しかし、コインランドリーには各地方自治体で決められた厳しい下記規定があり、これをクリアしなければコインランドリーの開設は許可が下りません。
- 最低限備えるべき施設と設備
- 毎日の施設管理
- 設備の定期点検
- 1日1回の洗濯槽と乾燥機の清掃
- ゴミ箱の設置
- ネズミや害虫が発生しない環境づくり
これら規定には各地方自治体によって差はありますが、予想に反してコインランドリーは高い衛生管理が行われているのが実情です。しかし、そうは言ってもこのような行政指導があることを知っている人はごく一部でしょうし、店内に清潔感が感じられなければ衛生面に不安をもってしまうのも仕方のないことでしょう。
そう印象付ければリピーターは自ずと減り、利用者の増加も見込めない状況となってしまいます。そうならないためにも、清潔な店舗を維持できるよう十分な清掃を欠かさないことが重要です。
安心して利用できる店舗
コインランドリーの利用者層は高齢男性と主婦がメインです。
- 高齢男性(50代以上) 41%
- 主婦(30~40代) 35%
そこで重要となってくるのが安心して利用できる店舗環境の整備。特にコインランドリーは管理者不在の無人経営が基本ですから、高齢者や女性が1人で訪問しても安心して入れる店舗でなくてはなりません。よって、安心・安全を維持するための防犯対策はコインランドリー収益にも直結する重要事項となってきます。
そこで絶対に必要となるのが下記防犯対策です。
- 可視性の高い大きなFIX窓を設置する
- 防犯カメラを設置する
可視性の高い大きなFIX窓を設置する
FIX窓とは窓の開閉ができない壁にはめ込まれて固定された窓です。
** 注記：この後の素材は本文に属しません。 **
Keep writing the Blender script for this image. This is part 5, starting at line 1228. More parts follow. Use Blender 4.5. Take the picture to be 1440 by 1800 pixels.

防犯性を高めるにはコインランドリー内が外からでも見てわかる可視性が求められるので、窓は大きい面積のものが必要となります。
そこでおすすめなのがFIX窓。FIX窓には下記のようなメリットがあるので、開閉式ではなくFIX窓を利用することで防犯性を高められます。
- 窓を大きな面積のものにできる
- 開閉しないので逃亡時に窓が使えない
開閉式の窓は窓枠部分が大きくなる上、地震や事故等で落下の心配があるので、大きな面積の窓が必要な場合には不向きとなります。しかし、FIX窓ならば窓枠部分のデザインがすっきりするだけでなく、はめ殺し窓ですから大きな窓でも落下する心配がなく、外からの視界もしっかりと確保できます。
また、開閉できないことから泥棒等の被害にあっても、その際の逃走口は出入り口のみとなります。後ほど説明しますがコインランドリーの出入り口には、防犯カメラが設置されているケースが一般的です。出入り口を1つにすることで犯人の人物特定がしやすくなります。
後で警察に捕まってしまう可能性が高いと印象付けることで、犯罪の発生率を抑制する効果も期待できるというわけです。
防犯カメラを設置する
犯罪発生率を抑制するのに欠かせないのが防犯カメラです。防犯カメラは洗濯物の盗難防止にも有効で、コインランドリーはコンビニのように視界があまりないため、防犯カメラを設置することで「ここは見つかりやすい」という意識が働き、大きな防犯効果を生み出します。
1台ではなく複数台のカメラを設置することで、さらなる効果が期待できるでしょう。
また深夜遅くまで営業していることから、不審者やコインランドリーを利用しない少年少女のたまり場となる可能性も考えられます。そうなれば本来の利用者はそのコインランドリーを敬遠して競合店に流れてしまいます。そうならないためにも防犯カメラで現場状況を確認し、早めに適切な処置を講じることもできます。
まとめ
コインランドリー経営は他の不動産投資よりも投資費用も安く、収益性もあり、簡単だという声もありますが、それもこれも利用者を確保できる環境を整えてこそです。
この点をよく理解せず、単に開店するだけでは失敗に終わってしまうことになるでしょう。
今回解説したポイントを念頭に置き、十分な前準備をして、利用者確保ができるコインランドリー経営を目指して下さいね。